Idahoan Foods weighs in on water curtailment concerns
IDAHO FALLS, Idaho (KIFI) - In the past weeks, local farmers have become increasingly worried their irrigation pumps could be shut down. It's over a potential call for water from water right owners in the Twin Falls area.
While a curtailment hasn't been made official yet, the Idaho Department of Water Resources has made clear it is a possibility. Now, big local potato producer discusses the hardships of a possible water curtailment.
Idahoan Foods entire industry relies on groundwater for everything from potato farming and preprocessing, to boiling and cooking.
Senior Manager of Health and Safety, Dennis Leikam, tells us a mitigation plan provides a safe harbor from having your well turned off. But even having a mitigation plan like Idahoan has in place, doesn't ensure they'll have enough water.
"While that sounds really scary, it doesn't impact us. but that's really only because we got lucky with a big precipitation year," Leikam said. "I'll take luck once in a while. But we can't rely on luck."
In a bad year, Leikam said they can budget and purchase more water to stay within the bounds of their mitigation agreement.

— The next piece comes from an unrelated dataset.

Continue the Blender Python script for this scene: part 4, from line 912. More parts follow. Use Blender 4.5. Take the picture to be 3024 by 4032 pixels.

But that's not an option for smaller farms.
"If you're a guy growing, you know, a hundred acres of spuds or something, that's(a curtailment is) going to that's going to destroy your whole financial for that year."
Some local water districts also had a mitigation agreement to use the water through the Idaho Department of Water Resources, but left the agreement because they believed it unfairly favored water users in Twin Falls.
Leikam suggests instead of cutting their water off, that the department of water resources makes legislative changes.
"We're worried about in future years when that water is not going to be available," Bingham Groundwater District Director Alan Jackson said. "Is the answer going to be to shut off hundreds of thousands of acres of farmland? Is there a better solution that doesn't require something so destructive to the economy."
Leikam suggests a legislative option, to make water rights more flexible.
"If we had that flexibility. I'll tell you last year, we probably would have recharged 1500 acre feet of excess surface water that we have," Leikam said. "But since that surface water is earmarked only for irrigation, we can't recharge it and it gets lost in the system."